6. The total energy involved in this conversion is equal to the experimentally determined enthalpy of formation, ΔH_f°, of the compound from its elements. In this case, the overall change is exothermic.

Lattice energies calculated for ionic compounds are typically much higher than bond dissociation energies measured for covalent bonds. Whereas lattice energies typically fall in the range of 600 – 4000 kJ/mol (some even higher), covalent bond dissociation energies are typically between 150 – 400 kJ/mol for single bonds. Keep in mind, however, that these are not directly comparable values. For ionic compounds, lattice energies are associated with many interactions, as cations and anions pack together in an extended lattice. For covalent bonds, the bond dissociation energy is related to the interaction of just two atoms.

Lattice Energy as a Function of Ion Radius and Charge

The lattice energy of an ionic crystal increases rapidly as the charges of the ions increase, and the sizes of the ions decrease. When all other parameters are kept constant, doubling the charge of both the cation and anion quadruples the lattice energy.
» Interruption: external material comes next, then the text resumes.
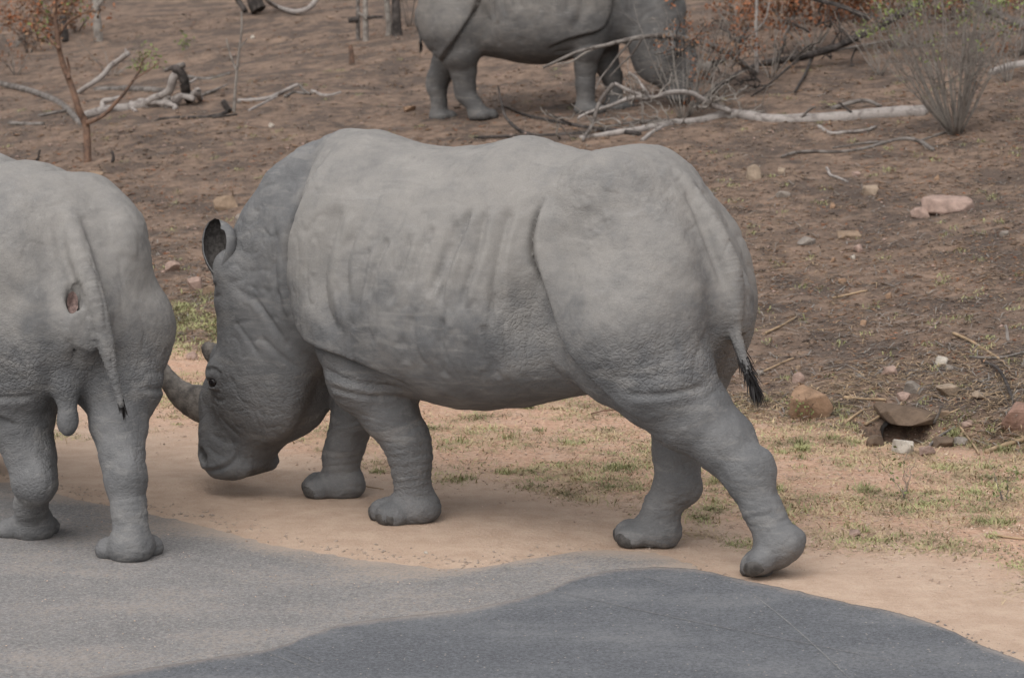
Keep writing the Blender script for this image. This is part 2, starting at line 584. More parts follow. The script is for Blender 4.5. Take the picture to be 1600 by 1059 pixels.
# ------------------------------------------------------------------ rhinoceros builder (distance field turned into one skin)
def surface_nets(Fd, org, h):
    ins = Fd < 0
    c = np.zeros(tuple(s - 1 for s in Fd.shape), np.int8)
    n = Fd.shape
    for a in (0, 1):
        for b in (0, 1):
            for d in (0, 1):
                c += ins[a:n[0] - 1 + a, b:n[1] - 1 + b, d:n[2] - 1 + d]
    act = (c > 0) & (c < 8)
    I = np.argwhere(act)
    idx = np.full(act.shape, -1, np.int64)
    idx[act] = np.arange(len(I))
    acc = np.zeros((len(I), 3))
    cnt = np.zeros(len(I))
    cor = [(a, b, d) for a in (0, 1) for b in (0, 1) for d in (0, 1)]
    val = {q: Fd[I[:, 0] + q[0], I[:, 1] + q[1], I[:, 2] + q[2]] for q in cor}
    for q in cor:
        for ax in range(3):
            if q[ax]:
                continue
            r = list(q)
            r[ax] = 1
            r = tuple(r)
            fa, fb = val[q], val[r]
            k = (fa < 0) != (fb < 0)
            t = np.where(k, fa / np.where(k, fa - fb, 1), 0)
            p = np.repeat(np.array(q, float)[None], len(I), 0)
            p[:, ax] += t
            acc[k] += p[k]
            cnt += k
    V = (I + acc / cnt[:, None]) * h + org
    Q = []
    for ax in range(3):
        o1, o2 = (ax + 1) % 3, (ax + 2) % 3
        s0 = [slice(None)] * 3
        s1 = [slice(None)] * 3
        s0[ax] = slice(0, -1)
        s1[ax] = slice(1, None)
        a, b = ins[tuple(s0)], ins[tuple(s1)]
        for flip in (False, True):
            E = np.argwhere((a & ~b) if not flip else (~a & b))
            E = E[(E[:, o1] > 0) & (E[:, o2] > 0) & (E[:, o1] < n[o1] - 1) & (E[:, o2] < n[o2] - 1)]
            qs = []
            for d1, d2 in ((-1, -1), (0, -1), (0, 0), (-1, 0)):
                e = E.copy()
                e[:, o1] += d1
                e[:, o2] += d2
                qs.append(idx[e[:, 0], e[:, 1], e[:, 2]])
            qs = np.stack(qs, -1)
            Q.append(qs[:, ::-1] if flip else qs)
    Q = np.concatenate(Q)
    return V, Q[(Q >= 0).all(1)]


def relax(V, Q, it, lam=0.5):
    e = np.concatenate([Q[:, [0, 1]], Q[:, [1, 2]], Q[:, [2, 3]], Q[:, [3, 0]]])
    a = np.concatenate([e[:, 0], e[:, 1]])
    b = np.concatenate([e[:, 1], e[:, 0]])
    cnt = np.bincount(a, minlength=len(V))[:, None]
    for _ in range(it):
        s = np.stack([np.bincount(a, V[b, k], minlength=len(V)) for k in range(3)], -1)
        V = V + lam * (s / cnt - V)
    return V


def normals(V, Q):
    n = np.cross(V[Q[:, 2]] - V[Q[:, 0]], V[Q[:, 3]] - V[Q[:, 1]])
    N = np.zeros_like(V)
    for k in range(4):
        for a in range(3):
            N[:, a] += np.bincount(Q[:, k], n[:, a], minlength=len(V))
    return N / np.maximum(np.linalg.norm(N, axis=1)[:, None], 1e-9)


TORSO = np.array([  # x, top, bottom, half width, height of the widest point
    (-1.10, 1.10, 0.98, 0.05, 1.05), (-0.97, 1.30, 0.86, 0.20, 1.10), (-0.90, 1.425, 0.76, 0.28, 1.12), (-0.80, 1.575, 0.70, 0.35, 1.12), (-0.67, 1.678, 0.66, 0.40, 1.12),
    (-0.55, 1.727, 0.66, 0.37, 1.12), (-0.43, 1.712, 0.645, 0.385, 1.10), (-0.30, 1.692, 0.625, 0.425, 1.06), (-0.14, 1.716, 0.585, 0.49, 1.0), (0.01, 1.750, 0.548, 0.53, 0.98),
    (0.13, 1.728, 0.530, 0.54, 0.97), (0.26, 1.704, 0.522, 0.54, 0.97), (0.50, 1.692, 0.548, 0.525, 0.98), (0.63, 1.706, 0.585, 0.50, 1.0), (0.72, 1.732, 0.62, 0.47, 1.02),
    (0.87, 1.754, 0.67, 0.43, 1.08), (0.97, 1.732, 0.72, 0.41, 1.10), (1.03, 1.712, 0.76, 0.365, 1.13), (1.08, 1.69, 0.82, 0.22, 1.18), (1.14, 1.65, 0.86, 0.17, 1.22), (1.25, 1.55, 1.0, 0.18, 1.25), (1.40, 1.35, 1.15, 0.06, 1.25)])
HEAD = np.array([  # z, front, back, half width
    (0.03, 1.74, 1.60, 0.09), (0.075, 1.765, 1.575, 0.125), (0.10, 1.785, 1.53, 0.145), (0.13, 1.80, 1.49, 0.160), (0.17, 1.808, 1.465, 0.162), (0.22, 1.808, 1.42, 0.158), (0.28, 1.806, 1.355, 0.158),
    (0.35, 1.79, 1.29, 0.165), (0.42, 1.785, 1.245, 0.178), (0.51, 1.77, 1.20, 0.196), (0.60, 1.74, 1.18, 0.205), (0.70, 1.712, 1.17, 0.212), (0.82, 1.70, 1.16, 0.215),
    (0.95, 1.715, 1.17, 0.215), (1.04, 1.70, 1.20, 0.195), (1.11, 1.66, 1.25, 0.16), (1.17, 1.58, 1.32, 0.11), (1.22, 1.50, 1.40, 0.04)])


class Field:
    def __init__(self, lo, hi, h):
        self.h, self.lo = h, np.array(lo, float)
        self.ax = [np.arange(lo[k], hi[k], h) for k in range(3)]
        self.F = np.full([len(a) for a in self.ax], 9.0, np.float32)

    def box(self, lo, hi):
        sl_ = []
        for k in range(3):
            a = int(max(0, math.floor((lo[k] - self.lo[k]) / self.h)))
            b = int(min(len(self.ax[k]), math.ceil((hi[k] - self.lo[k]) / self.h) + 1))
            sl_.append(slice(a, max(a, b)))
        g = [self.ax[k][sl_[k]].astype(np.float32) for k in range(3)]
        return tuple(sl_), g[0][:, None, None], g[1][None, :, None], g[2][None, None, :]

    def join(self, sl_, d, k):
        f = self.F[sl_]
        hh = np.maximum(k - np.abs(f - d), 0) / k
        self.F[sl_] = np.minimum(f, d) - hh * hh * k * 0.25

    def cut(self, sl_, d, k):            # take away d < 0
        f = self.F[sl_]
        hh = np.maximum(k - np.abs(f + d), 0) / k
        self.F[sl_] = np.maximum(f, -d) + hh * hh * k * 0.25

    def ell(self, c, r, k=0.06, R=None, cut=False):
        m = max(r) + k + 0.03 if R is not None else None
        ext = [m] * 3 if m else [q + k + 0.03 for q in r]
        sl_, X, Y, Z = self.box([c[i] - ext[i] for i in range(3)], [c[i] + ext[i] for i in range(3)])
        x, y, z = X - c[0], Y - c[1], Z - c[2]
        if R is not None:
            R = np.array(R)
            x, y, z = (R[0, 0] * x + R[1, 0] * y + R[2, 0] * z, R[0, 1] * x + R[1, 1] * y + R[2, 1] * z, R[0, 2] * x + R[1, 2] * y + R[2, 2] * z)
        k0 = np.sqrt((x / r[0]) ** 2 + (y / r[1]) ** 2 + (z / r[2]) ** 2)
        k1 = np.sqrt((x / r[0] ** 2) ** 2 + (y / r[1] ** 2) ** 2 + (z / r[2] ** 2) ** 2)
        d = k0 * (k0 - 1) / np.maximum(k1, 1e-4)
        (self.cut if cut else self.join)(sl_, d, k)

    def chain(self, pts, k=0.05, sy=1.0):
        for (a, b) in zip(pts[:-1], pts[1:]):
            ra, rb = a[3], b[3]
            m = max(ra, rb) + k + 0.03
            sl_, X, Y, Z = self.box([min(a[i], b[i]) - m for i in range(3)], [max(a[i], b[i]) + m for i in range(3)])
            ab = [b[i] - a[i] for i in range(3)]
            L = sum(q * q for q in ab) + 1e-9
            x, y, z = X - a[0], Y - a[1], Z - a[2]
            t = np.clip((x * ab[0] + y * ab[1] + z * ab[2]) / L, 0, 1)
            ts = t * t * (3 - 2 * t)
            d = np.sqrt((x - t * ab[0]) ** 2 + ((y - t * ab[1]) / sy) ** 2 + (z - t * ab[2]) ** 2) - (ra + (rb - ra) * ts)
            self.join(sl_, d, k)


def smooth_interp(x, xp, fp):
    """Monotone-ish cubic through the table."""
    m = np.gradient(fp, xp)
    i = np.clip(np.searchsorted(xp, x) - 1, 0, len(xp) - 2)
    h = xp[i + 1] - xp[i]
    t = np.clip((x - xp[i]) / h, 0, 1)
    return ((1 + 2 * t) * (1 - t) ** 2 * fp[i] + t * (1 - t) ** 2 * h * m[i] + t * t * (3 - 2 * t) * fp[i + 1] + t * t * (t - 1) * h * m[i + 1])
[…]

For example, the lattice energy of LiF (Z⁺ and Z^– = 1) is 1023 kJ/mol, whereas that of MgO (Z⁺ and Z^– = 2) is 3900 kJ/mol (R_o = the interionic distance defined as the sum of the radii of the positive and negative ions, is nearly the same — about 200 pm for both compounds).

Different interatomic distances produce different lattice energies. For example, compare the lattice energy of MgF₂ (2957 kJ/mol) to that of MgI₂ (2327 kJ/mol), which demonstrates the effect on lattice energy of the smaller ionic size of F^– as compared to I^–.

Other Applications of the Born-Haber Cycle

The Born-Haber cycle may also be used to calculate any one of the other quantities in the equation for lattice energy, provided that the remainder is known. For example, if the relevant enthalpy of sublimation ΔH_s°, ionization energy (IE), bond dissociation enthalpy (D), lattice energy ΔH_lattice, and standard enthalpy of formation ΔH_f° are known, the Born-Haber cycle can be used to determine the electron affinity of an atom.

This text is adapted from Openstax, Chemistry 2e, Section 7.5: Strengths of Ionic and Covalent Bonds.

Formation of ionic bonds requires an electron transfer from a metal to a nonmetal atom - a process that is often endothermic. However, when elemental sodium and chlorine react to form a solid sodium chloride crystal, it's a highly exothermic process. But where is the energy coming from?

According to Coulomb’s law, cations and anions are attracted to each other by strong electrostatic forces into a solid array or lattice. The resulting lattice structure is stabilized by decreasing the potential energy, which is released as heat, an exothermic reaction. 

The total energy associated with the formation or breakdown of a crystalline lattice into its gaseous constituents is called lattice energy. 

In a solid ionic compound, a large number of charged particles interact with each other making it difficult to determine the exact value of the lattice energy experimentally. However, it can be calculated using Hess’s law in a hypothetical series of steps called the Born–Haber cycle, which represents the formation of an ionic compound from its constituent elements.

For example, the Born-Haber cycle for sodium chloride formation considers two alternate routes, one direct and another indirect. The direct route represents the standard enthalpy of formation of NaCl from elemental sodium and chlorine. 

The indirect route has five steps. In the first step, solid-state sodium is converted into its gaseous form. Next, diatomic chlorine molecules dissociate into gaseous chlorine atoms. 

The third and fourth steps account for the electron transfer to form ions. An electron is removed from the gaseous sodium to form a sodium cation. The electron is then taken up by the gaseous chlorine to form a chloride anion. 

In the final step, the electrostatic attraction between the gaseous ions leads to the formation of the lattice structure.

Hess’s law states that the change in the overall enthalpy of a stepwise process is the sum of the enthalpy changes of each step. Meaning the enthalpy value of the direct route equals the sum of enthalpies of the five steps.

By solving the equation for lattice energy, a large negative value is determined, which signifies an exothermic reaction.